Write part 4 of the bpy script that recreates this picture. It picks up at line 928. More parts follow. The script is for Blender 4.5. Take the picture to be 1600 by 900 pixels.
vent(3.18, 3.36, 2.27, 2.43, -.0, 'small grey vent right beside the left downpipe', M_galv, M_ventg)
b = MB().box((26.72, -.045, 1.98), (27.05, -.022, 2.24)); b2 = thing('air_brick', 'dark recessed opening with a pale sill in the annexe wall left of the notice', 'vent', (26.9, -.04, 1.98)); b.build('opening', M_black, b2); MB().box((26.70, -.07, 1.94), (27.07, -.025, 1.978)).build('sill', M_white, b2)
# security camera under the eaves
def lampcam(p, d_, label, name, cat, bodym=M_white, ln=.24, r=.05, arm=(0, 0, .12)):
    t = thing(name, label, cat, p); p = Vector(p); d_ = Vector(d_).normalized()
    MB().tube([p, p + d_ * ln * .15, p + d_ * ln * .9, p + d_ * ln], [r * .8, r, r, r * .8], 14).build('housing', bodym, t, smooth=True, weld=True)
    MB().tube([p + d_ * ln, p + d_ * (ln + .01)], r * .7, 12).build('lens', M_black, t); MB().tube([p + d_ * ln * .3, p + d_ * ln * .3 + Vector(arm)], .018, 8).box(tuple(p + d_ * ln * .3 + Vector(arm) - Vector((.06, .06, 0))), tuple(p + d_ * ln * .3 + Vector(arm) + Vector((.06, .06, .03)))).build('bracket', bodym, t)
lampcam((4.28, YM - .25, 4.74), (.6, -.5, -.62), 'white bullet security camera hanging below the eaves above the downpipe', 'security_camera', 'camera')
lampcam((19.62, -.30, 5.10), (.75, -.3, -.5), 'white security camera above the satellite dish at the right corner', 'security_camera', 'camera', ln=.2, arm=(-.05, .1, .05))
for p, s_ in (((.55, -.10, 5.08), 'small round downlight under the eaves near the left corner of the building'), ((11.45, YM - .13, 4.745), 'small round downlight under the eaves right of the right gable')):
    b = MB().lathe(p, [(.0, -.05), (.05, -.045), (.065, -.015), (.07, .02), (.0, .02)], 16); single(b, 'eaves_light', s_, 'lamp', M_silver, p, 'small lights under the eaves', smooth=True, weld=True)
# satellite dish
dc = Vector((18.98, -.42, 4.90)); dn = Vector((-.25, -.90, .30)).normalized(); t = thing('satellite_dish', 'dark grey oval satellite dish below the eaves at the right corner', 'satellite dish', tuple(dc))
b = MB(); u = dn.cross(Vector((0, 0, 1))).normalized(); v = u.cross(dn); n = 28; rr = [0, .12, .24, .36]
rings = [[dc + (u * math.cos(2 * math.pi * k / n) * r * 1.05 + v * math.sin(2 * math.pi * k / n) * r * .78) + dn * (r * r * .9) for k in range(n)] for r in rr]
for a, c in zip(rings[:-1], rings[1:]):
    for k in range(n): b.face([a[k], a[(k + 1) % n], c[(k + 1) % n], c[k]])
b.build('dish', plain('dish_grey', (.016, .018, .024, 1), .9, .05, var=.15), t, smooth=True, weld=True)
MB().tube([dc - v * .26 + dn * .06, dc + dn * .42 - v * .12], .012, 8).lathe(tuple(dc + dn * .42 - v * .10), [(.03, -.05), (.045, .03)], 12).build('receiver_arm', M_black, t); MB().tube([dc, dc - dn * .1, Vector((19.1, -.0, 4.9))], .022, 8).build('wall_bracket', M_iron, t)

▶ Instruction
Repeat the preceding lines exactly, please, every one of them.

▶ Written response
Write part 4 of the bpy script that recreates this picture. It picks up at line 928. More parts follow. The script is for Blender 4.5. Take the picture to be 1600 by 900 pixels.
vent(3.18, 3.36, 2.27, 2.43, -.0, 'small grey vent right beside the left downpipe', M_galv, M_ventg)
b = MB().box((26.72, -.045, 1.98), (27.05, -.022, 2.24)); b2 = thing('air_brick', 'dark recessed opening with a pale sill in the annexe wall left of the notice', 'vent', (26.9, -.04, 1.98)); b.build('opening', M_black, b2); MB().box((26.70, -.07, 1.94), (27.07, -.025, 1.978)).build('sill', M_white, b2)
# security camera under the eaves
def lampcam(p, d_, label, name, cat, bodym=M_white, ln=.24, r=.05, arm=(0, 0, .12)):
    t = thing(name, label, cat, p); p = Vector(p); d_ = Vector(d_).normalized()
    MB().tube([p, p + d_ * ln * .15, p + d_ * ln * .9, p + d_ * ln], [r * .8, r, r, r * .8], 14).build('housing', bodym, t, smooth=True, weld=True)
    MB().tube([p + d_ * ln, p + d_ * (ln + .01)], r * .7, 12).build('lens', M_black, t); MB().tube([p + d_ * ln * .3, p + d_ * ln * .3 + Vector(arm)], .018, 8).box(tuple(p + d_ * ln * .3 + Vector(arm) - Vector((.06, .06, 0))), tuple(p + d_ * ln * .3 + Vector(arm) + Vector((.06, .06, .03)))).build('bracket', bodym, t)
lampcam((4.28, YM - .25, 4.74), (.6, -.5, -.62), 'white bullet security camera hanging below the eaves above the downpipe', 'security_camera', 'camera')
lampcam((19.62, -.30, 5.10), (.75, -.3, -.5), 'white security camera above the satellite dish at the right corner', 'security_camera', 'camera', ln=.2, arm=(-.05, .1, .05))
for p, s_ in (((.55, -.10, 5.08), 'small round downlight under the eaves near the left corner of the building'), ((11.45, YM - .13, 4.745), 'small round downlight under the eaves right of the right gable')):
    b = MB().lathe(p, [(.0, -.05), (.05, -.045), (.065, -.015), (.07, .02), (.0, .02)], 16); single(b, 'eaves_light', s_, 'lamp', M_silver, p, 'small lights under the eaves', smooth=True, weld=True)
# satellite dish
dc = Vector((18.98, -.42, 4.90)); dn = Vector((-.25, -.90, .30)).normalized(); t = thing('satellite_dish', 'dark grey oval satellite dish below the eaves at the right corner', 'satellite dish', tuple(dc))
b = MB(); u = dn.cross(Vector((0, 0, 1))).normalized(); v = u.cross(dn); n = 28; rr = [0, .12, .24, .36]
rings = [[dc + (u * math.cos(2 * math.pi * k / n) * r * 1.05 + v * math.sin(2 * math.pi * k / n) * r * .78) + dn * (r * r * .9) for k in range(n)] for r in rr]
for a, c in zip(rings[:-1], rings[1:]):
    for k in range(n): b.face([a[k], a[(k + 1) % n], c[(k + 1) % n], c[k]])
b.build('dish', plain('dish_grey', (.016, .018, .024, 1), .9, .05, var=.15), t, smooth=True, weld=True)
MB().tube([dc - v * .26 + dn * .06, dc + dn * .42 - v * .12], .012, 8).lathe(tuple(dc + dn * .42 - v * .10), [(.03, -.05), (.045, .03)], 12).build('receiver_arm', M_black, t); MB().tube([dc, dc - dn * .1, Vector((19.1, -.0, 4.9))], .022, 8).build('wall_bracket', M_iron, t)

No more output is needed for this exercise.